## STATED GOAL
Return the lines exactly as they stand, from the first of the material through the line containing "COL = scn.collection".

## COLLECTED DATA
##########
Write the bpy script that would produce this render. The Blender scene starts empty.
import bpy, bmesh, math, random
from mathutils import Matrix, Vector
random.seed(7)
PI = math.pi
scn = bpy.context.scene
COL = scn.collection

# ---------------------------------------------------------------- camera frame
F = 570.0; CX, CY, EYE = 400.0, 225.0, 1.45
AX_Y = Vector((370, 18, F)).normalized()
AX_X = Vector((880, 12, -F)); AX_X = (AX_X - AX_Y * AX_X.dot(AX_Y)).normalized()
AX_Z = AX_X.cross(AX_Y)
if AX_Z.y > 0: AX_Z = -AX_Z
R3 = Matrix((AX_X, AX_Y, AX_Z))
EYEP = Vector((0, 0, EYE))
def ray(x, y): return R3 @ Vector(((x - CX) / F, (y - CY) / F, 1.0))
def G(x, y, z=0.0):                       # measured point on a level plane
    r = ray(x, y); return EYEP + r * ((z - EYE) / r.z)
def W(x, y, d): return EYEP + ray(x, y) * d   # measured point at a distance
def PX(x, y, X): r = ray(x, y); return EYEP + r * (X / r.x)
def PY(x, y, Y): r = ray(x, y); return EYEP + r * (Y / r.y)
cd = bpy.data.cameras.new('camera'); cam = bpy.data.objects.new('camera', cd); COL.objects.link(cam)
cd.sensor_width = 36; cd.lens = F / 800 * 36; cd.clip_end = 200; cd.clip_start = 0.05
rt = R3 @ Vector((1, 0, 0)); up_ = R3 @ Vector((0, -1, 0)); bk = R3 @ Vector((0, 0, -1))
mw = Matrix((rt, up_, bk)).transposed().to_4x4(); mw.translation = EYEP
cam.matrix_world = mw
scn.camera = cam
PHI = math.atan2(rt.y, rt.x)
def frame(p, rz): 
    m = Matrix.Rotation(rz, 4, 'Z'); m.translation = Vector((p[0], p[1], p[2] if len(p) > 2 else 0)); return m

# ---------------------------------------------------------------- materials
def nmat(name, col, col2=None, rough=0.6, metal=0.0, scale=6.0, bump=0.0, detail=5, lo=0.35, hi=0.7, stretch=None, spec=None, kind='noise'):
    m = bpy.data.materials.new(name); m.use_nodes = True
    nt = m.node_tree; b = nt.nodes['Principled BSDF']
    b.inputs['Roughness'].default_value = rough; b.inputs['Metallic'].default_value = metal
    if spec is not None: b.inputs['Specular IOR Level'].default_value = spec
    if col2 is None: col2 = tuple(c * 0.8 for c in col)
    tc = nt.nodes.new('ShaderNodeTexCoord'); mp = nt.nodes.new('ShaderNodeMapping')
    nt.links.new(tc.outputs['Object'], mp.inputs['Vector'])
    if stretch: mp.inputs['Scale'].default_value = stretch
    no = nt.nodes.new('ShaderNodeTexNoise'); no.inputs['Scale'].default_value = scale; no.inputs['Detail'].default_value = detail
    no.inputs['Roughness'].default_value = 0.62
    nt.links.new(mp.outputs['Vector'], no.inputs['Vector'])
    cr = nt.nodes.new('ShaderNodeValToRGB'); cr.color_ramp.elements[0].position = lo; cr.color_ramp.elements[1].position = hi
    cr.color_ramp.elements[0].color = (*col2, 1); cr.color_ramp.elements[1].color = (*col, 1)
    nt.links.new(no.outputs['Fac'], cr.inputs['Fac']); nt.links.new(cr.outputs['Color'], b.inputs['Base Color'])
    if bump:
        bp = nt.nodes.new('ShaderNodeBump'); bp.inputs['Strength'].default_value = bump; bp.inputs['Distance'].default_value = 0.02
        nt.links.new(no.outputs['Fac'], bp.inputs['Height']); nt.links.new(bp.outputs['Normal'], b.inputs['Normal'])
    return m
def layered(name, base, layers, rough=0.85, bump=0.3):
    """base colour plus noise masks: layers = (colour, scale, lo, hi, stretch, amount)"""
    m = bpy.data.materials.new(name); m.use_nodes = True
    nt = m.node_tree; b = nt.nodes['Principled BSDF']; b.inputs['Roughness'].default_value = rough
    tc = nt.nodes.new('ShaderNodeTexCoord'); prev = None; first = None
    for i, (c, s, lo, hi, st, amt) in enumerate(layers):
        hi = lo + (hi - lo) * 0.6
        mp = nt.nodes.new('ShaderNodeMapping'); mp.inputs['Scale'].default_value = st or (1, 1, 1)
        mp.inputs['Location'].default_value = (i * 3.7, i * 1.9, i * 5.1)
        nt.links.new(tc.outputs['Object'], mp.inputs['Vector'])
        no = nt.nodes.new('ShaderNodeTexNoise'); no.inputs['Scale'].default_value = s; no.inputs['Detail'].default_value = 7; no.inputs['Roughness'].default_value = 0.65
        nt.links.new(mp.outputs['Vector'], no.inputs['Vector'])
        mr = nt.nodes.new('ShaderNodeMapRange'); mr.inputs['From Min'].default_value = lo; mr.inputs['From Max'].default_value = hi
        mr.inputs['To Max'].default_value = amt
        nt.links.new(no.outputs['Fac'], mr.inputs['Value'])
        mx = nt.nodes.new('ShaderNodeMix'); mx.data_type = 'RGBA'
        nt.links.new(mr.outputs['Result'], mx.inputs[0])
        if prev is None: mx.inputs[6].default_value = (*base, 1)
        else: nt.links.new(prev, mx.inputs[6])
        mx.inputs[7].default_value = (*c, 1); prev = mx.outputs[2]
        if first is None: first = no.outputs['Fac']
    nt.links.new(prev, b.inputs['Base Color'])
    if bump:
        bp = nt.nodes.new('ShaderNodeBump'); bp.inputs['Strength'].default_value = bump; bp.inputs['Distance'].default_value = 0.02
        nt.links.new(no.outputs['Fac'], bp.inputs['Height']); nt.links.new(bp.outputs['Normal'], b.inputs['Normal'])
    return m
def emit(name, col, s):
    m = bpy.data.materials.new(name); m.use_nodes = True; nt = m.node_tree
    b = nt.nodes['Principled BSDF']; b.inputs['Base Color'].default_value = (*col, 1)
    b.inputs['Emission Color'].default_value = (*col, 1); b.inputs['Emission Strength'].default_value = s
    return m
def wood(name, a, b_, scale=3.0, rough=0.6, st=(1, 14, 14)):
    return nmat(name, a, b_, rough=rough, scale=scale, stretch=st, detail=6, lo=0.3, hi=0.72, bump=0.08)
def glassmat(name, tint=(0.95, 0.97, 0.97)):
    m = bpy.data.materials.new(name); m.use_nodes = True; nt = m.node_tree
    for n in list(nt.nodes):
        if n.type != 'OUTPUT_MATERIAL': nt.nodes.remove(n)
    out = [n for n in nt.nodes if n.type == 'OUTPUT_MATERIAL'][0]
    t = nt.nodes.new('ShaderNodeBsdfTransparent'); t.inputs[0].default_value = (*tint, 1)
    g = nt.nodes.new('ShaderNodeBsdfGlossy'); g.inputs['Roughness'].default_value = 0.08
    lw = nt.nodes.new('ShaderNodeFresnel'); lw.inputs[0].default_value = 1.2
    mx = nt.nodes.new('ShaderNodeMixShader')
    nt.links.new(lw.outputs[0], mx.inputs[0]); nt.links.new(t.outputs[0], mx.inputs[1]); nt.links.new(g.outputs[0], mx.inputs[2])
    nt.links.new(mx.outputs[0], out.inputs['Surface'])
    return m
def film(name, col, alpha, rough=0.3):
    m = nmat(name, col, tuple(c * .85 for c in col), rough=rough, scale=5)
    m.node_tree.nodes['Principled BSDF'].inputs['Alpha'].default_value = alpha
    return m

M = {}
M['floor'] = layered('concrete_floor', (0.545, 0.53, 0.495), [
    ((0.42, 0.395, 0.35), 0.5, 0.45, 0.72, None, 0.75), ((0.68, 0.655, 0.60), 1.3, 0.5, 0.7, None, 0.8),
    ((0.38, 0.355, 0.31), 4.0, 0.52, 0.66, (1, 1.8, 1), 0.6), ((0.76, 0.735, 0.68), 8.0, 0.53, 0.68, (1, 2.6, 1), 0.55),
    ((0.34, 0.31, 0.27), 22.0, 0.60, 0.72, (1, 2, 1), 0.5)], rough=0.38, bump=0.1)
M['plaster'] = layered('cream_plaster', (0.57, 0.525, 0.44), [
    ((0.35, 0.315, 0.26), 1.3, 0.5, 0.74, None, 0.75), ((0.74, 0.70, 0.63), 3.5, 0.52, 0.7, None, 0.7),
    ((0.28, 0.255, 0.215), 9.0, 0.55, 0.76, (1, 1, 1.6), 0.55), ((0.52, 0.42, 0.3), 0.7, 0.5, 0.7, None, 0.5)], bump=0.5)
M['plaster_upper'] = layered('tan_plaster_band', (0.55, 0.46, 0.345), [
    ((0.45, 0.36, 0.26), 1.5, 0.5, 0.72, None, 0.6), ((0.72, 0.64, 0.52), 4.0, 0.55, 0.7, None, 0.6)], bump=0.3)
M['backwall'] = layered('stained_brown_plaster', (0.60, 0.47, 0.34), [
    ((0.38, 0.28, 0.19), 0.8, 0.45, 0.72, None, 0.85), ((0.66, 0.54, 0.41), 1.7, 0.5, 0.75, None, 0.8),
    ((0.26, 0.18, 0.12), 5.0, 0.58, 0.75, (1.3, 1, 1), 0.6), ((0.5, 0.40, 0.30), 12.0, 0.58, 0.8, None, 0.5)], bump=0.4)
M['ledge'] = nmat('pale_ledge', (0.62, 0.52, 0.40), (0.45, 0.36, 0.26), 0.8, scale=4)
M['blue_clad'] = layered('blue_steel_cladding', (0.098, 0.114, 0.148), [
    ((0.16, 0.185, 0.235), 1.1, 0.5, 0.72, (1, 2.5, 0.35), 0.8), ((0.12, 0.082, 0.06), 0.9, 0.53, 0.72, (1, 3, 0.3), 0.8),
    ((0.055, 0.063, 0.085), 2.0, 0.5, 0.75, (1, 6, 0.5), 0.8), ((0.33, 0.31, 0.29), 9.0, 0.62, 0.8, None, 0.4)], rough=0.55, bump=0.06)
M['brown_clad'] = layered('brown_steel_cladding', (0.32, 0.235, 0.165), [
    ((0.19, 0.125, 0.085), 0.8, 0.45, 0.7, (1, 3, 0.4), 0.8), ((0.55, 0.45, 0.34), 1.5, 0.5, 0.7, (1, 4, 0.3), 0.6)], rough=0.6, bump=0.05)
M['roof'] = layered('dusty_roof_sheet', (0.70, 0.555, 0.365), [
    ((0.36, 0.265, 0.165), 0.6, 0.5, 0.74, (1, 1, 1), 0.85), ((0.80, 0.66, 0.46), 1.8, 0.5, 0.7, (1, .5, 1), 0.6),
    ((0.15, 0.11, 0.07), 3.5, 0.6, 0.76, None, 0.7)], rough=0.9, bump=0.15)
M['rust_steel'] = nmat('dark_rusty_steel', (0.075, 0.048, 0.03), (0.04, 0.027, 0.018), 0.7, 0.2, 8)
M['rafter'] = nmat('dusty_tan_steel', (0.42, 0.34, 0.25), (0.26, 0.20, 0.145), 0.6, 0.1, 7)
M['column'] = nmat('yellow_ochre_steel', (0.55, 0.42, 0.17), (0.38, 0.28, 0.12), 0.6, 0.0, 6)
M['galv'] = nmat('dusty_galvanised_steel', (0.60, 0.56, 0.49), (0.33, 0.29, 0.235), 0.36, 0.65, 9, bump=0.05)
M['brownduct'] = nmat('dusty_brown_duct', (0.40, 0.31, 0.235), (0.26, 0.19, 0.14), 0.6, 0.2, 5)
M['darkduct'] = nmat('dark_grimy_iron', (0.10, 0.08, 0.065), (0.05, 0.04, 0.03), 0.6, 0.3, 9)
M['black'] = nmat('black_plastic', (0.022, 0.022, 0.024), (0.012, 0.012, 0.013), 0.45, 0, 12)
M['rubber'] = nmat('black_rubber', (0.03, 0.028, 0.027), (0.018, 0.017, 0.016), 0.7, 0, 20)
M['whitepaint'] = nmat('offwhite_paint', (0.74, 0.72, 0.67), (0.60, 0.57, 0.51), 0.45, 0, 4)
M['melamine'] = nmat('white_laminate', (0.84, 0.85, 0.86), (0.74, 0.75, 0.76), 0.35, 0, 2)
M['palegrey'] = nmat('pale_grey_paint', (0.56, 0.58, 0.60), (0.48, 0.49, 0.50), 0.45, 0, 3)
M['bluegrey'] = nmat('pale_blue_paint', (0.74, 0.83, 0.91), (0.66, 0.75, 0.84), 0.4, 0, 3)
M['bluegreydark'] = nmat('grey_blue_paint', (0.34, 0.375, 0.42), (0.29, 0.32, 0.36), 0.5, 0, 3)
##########
## ANSWER TO THE TASK
Write the bpy script that would produce this render. The Blender scene starts empty.
import bpy, bmesh, math, random
from mathutils import Matrix, Vector
random.seed(7)
PI = math.pi
scn = bpy.context.scene
COL = scn.collection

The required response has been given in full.